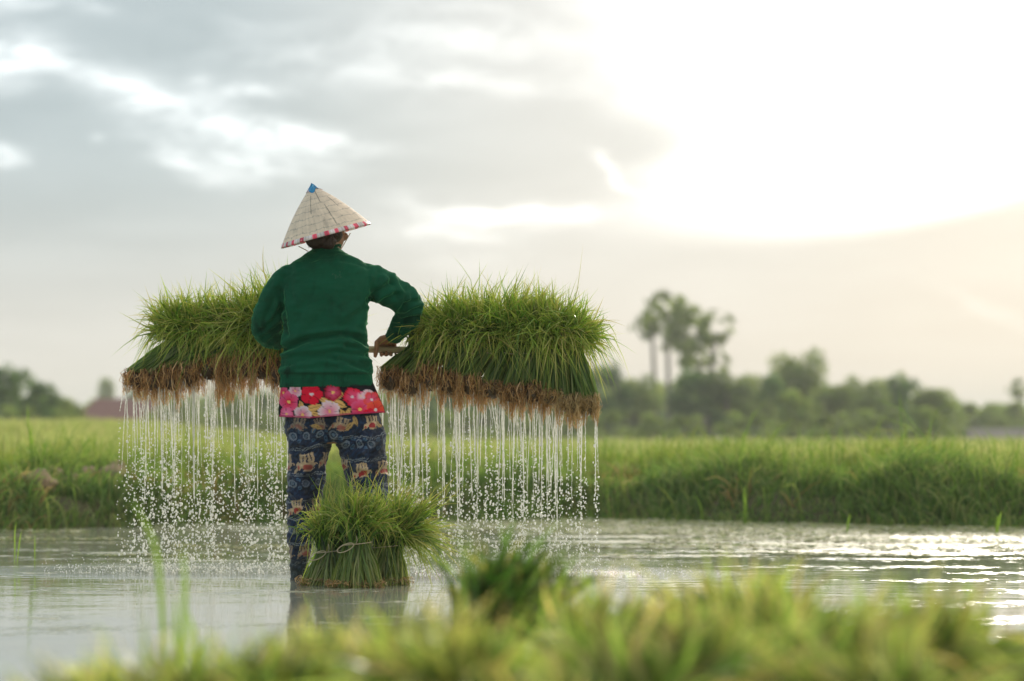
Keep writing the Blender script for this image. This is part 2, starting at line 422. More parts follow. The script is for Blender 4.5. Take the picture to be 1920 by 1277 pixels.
rc = tn('ShaderNodeValToRGB'); t.links.new(mud, rc.inputs[0])
rc.color_ramp.elements[0].color = (.33, .33, .25, 1); rc.color_ramp.elements[0].position = .35; rc.color_ramp.elements[1].color = (.44, .43, .34, 1); rc.color_ramp.elements[1].position = .68
t.links.new(rc.outputs[0], p.inputs['Base Color'])
def ring(cx, cy, rx, ry, freq, reach):
    mp_ = tn('ShaderNodeMapping'); mp_.vector_type = 'TEXTURE'; mp_.inputs['Location'].default_value = (cx, cy, 0); mp_.inputs['Scale'].default_value = (rx, ry, 1)
    t.links.new(co.outputs['Object'], mp_.inputs[0]); l = tn('ShaderNodeVectorMath', operation='LENGTH'); t.links.new(mp_.outputs[0], l.inputs[0])
    fall = tn('ShaderNodeMapRange'); fall.interpolation_type = 'SMOOTHSTEP'; t.links.new(l.outputs['Value'], fall.inputs['Value'])
    for k_, x_ in zip(('From Min', 'From Max', 'To Min', 'To Max'), (.7, reach, 1, 0)): fall.inputs[k_].default_value = x_
    s = tmath('SINE', tmath('MULTIPLY', l.outputs['Value'], freq))
    return tmath('MULTIPLY', s, fall.outputs[0]), fall.outputs[0], l.outputs['Value']
mat_ = tnoise(2.0, 7, (.55, 1.5, 1), (4, 2, 0)); sx = tn('ShaderNodeSeparateXYZ'); t.links.new(co.outputs['Object'], sx.inputs[0])
def tmr(v, a, b, c=0., d=1.):
    q = tn('ShaderNodeMapRange'); q.interpolation_type = 'SMOOTHSTEP'; t.links.new(v, q.inputs['Value'])
    for k_, x_ in zip(('From Min', 'From Max', 'To Min', 'To Max'), (a, b, c, d)): q.inputs[k_].default_value = x_
    return q.outputs[0]
cover = tmath('ADD', tmath('MULTIPLY', tmr(sx.outputs[0], -.6, 1.6), tmr(sx.outputs[1], 10.8, 13.2, 0, .26)), tmr(sx.outputs[1], 14.0, 16.2, -.02, .14))
fine = tnoise(26, 4, (1, 1.5, 1)); fine2 = tnoise(7, 5, (1, 1.8, 1), (9, 4, 0))
thr = tmath('ADD', tmath('ADD', mat_, cover), tmath('ADD', tmath('MULTIPLY_ADD', fine, .5, -.25), tmath('MULTIPLY_ADD', fine2, .6, -.3))); weed = tmr(thr, .58, .74)
mxw = tn('ShaderNodeMix', data_type='RGBA'); t.links.new(weed, mxw.inputs[0]); t.links.new(rc.outputs[0], mxw.inputs[6])
wr = tn('ShaderNodeValToRGB'); t.links.new(fine, wr.inputs[0]); wr.color_ramp.elements[0].position = .35; wr.color_ramp.elements[0].color = (.13, .16, .05, 1); wr.color_ramp.elements[1].position = .62; wr.color_ramp.elements[1].color = (.62, .58, .42, 1)
t.links.new(wr.outputs[0], mxw.inputs[7]); t.links.new(mxw.outputs[2], p.inputs['Base Color'])
t.links.new(tmath('MULTIPLY_ADD', weed, .55, .045), p.inputs['Roughness'])
t.links.new(tmath('MULTIPLY_ADD', weed, -.42, .5), p.inputs['Specular IOR Level'])
cl, cr = W(360, 0, 10.5), W(930, 0, 10.25)
s1_, f1_, l1_ = ring(cl[0], 10.6, .72, .42, 26, 2.2)
s2_, f2_, l2_ = ring(cr[0], 10.3, .62, .40, 26, 2.6)
h = tmath('MULTIPLY', tnoise(9, 3, (1, 1.6, 1)), .0009)
h = tmath('ADD', h, tmath('MULTIPLY', tnoise(1.6, 2, (.8, 1.5, 1)), .0020))
h = tmath('MULTIPLY_ADD', s1_, .0008, h); h = tmath('MULTIPLY_ADD', s2_, .0004, h)
chop = tnoise(55, 2)
zone = tmath('ADD', tmath('POWER', f1_, 4), tmath('POWER', f2_, 4))
h = tmath('MULTIPLY_ADD', tmath('MULTIPLY', chop, zone), .014, h)
h = tmath('MULTIPLY_ADD', tmath('MULTIPLY', fine, weed), .0012, h)
bp = tn('ShaderNodeBump'); bp.inputs['Strength'].default_value = 1; bp.inputs['Distance'].default_value = 1.0; t.links.new(h, bp.inputs['Height']); t.links.new(bp.outputs[0], p.inputs['Normal'])
WATER = m
V, Fq = grid(np.linspace(-60, 60, 3), np.array([-30, 5, 19.]))
tag(mesh('water', V.reshape(-1, 3), Fq, m), kind='structure')

# ------------------------------------------------------------------ grass of the bank and field
def tufts(n, x, y, hgt, wid, K, cA, cB, lean=.35, droop=.25, tipc=None, seed=0):
    r = np.random.default_rng(seed)
    z = ground_h(x, y) - .02
    P0 = np.stack([x, y, z], -1)
    a = r.uniform(0, 6.28, n); ln = hgt * lean * r.uniform(.1, 1.3, n)
    D = np.stack([np.cos(a) * ln, np.sin(a) * ln * .8, hgt], -1)
    tip = P0 + D * np.array([1, 1, .9]); tip[:, 2] -= droop * hgt * r.uniform(0, 1, n) ** 2
    mid = P0 + D * np.array([.35, .35, .6])
    ctrl = np.stack([P0, mid, tip], 1)
    side = np.stack([r.normal(size=n) * .7, np.full(n, 1.), r.normal(size=n) * .3], -1)
    return ribbons(ctrl, wid, K, cA, cB, side=side, prof=lambda t: 1 - t ** 2 * .95)
def colmix(n, palette, r, jitter=.18):
    p = np.array(palette); i = r.integers(0, len(p), n); return p[i] * r.uniform(1 - jitter, 1 + jitter, (n, 1))
gp = []
r = np.random.default_rng(21)
# bank: blades over and down the face
n = 95000
x = r.uniform(-5.2, 5.2, n); e = r.uniform(0, 1, n) ** 1.3 * 4.2 - .02
y = edge_y(x) + e
dens = fbm(np.stack([x, y], -1), .9, 5, 3); k = dens > -.80 - .5 * (e > .6); x, y, e, dens = x[k], y[k], e[k], dens[k]; n = len(x)
big = np.clip(.75 + .85 * fbm(np.stack([x, y * .7], -1), 1.3, 8, 3), .3, 1.6)
hg = (.13 + .15 * r.uniform(0, 1, n)) * big
ff = sst(.5, 2.6, e)[:, None]
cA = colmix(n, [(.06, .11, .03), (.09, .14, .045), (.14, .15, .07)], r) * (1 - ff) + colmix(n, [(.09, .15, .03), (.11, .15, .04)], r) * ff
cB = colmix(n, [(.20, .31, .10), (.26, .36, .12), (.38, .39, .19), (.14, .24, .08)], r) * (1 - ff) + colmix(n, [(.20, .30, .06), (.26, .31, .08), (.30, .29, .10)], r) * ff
hg = hg * np.where(r.uniform(0, 1, n) < .03, r.uniform(1.3, 2.0, n), 1)
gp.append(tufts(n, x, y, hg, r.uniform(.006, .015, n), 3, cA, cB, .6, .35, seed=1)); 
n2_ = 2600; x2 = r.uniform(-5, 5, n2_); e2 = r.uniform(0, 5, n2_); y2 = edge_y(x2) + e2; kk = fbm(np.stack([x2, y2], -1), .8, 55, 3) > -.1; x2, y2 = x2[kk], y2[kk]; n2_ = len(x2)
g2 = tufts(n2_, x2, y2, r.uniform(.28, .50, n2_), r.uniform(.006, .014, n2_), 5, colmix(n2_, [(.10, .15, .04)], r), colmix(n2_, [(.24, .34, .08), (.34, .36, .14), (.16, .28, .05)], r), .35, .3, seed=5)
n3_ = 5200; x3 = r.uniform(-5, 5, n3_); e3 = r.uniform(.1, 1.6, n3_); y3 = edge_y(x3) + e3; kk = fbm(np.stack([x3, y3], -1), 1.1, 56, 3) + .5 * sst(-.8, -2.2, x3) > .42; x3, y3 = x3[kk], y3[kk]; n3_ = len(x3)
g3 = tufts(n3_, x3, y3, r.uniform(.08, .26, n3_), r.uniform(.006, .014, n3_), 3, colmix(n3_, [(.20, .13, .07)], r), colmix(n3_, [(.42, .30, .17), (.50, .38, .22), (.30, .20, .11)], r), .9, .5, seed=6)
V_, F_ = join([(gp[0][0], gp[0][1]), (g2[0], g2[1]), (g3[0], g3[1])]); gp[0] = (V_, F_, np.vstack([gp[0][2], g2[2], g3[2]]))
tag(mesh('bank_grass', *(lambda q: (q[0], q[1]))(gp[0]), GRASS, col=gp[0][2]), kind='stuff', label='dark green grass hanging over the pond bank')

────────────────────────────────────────

Instructions for the task: Collect each line holding the string "mesh".

The output:
tag(mesh('water', V.reshape(-1, 3), Fq, m), kind='structure')
tag(mesh('bank_grass', *(lambda q: (q[0], q[1]))(gp[0]), GRASS, col=gp[0][2]), kind='stuff', label='dark green grass hanging over the pond bank')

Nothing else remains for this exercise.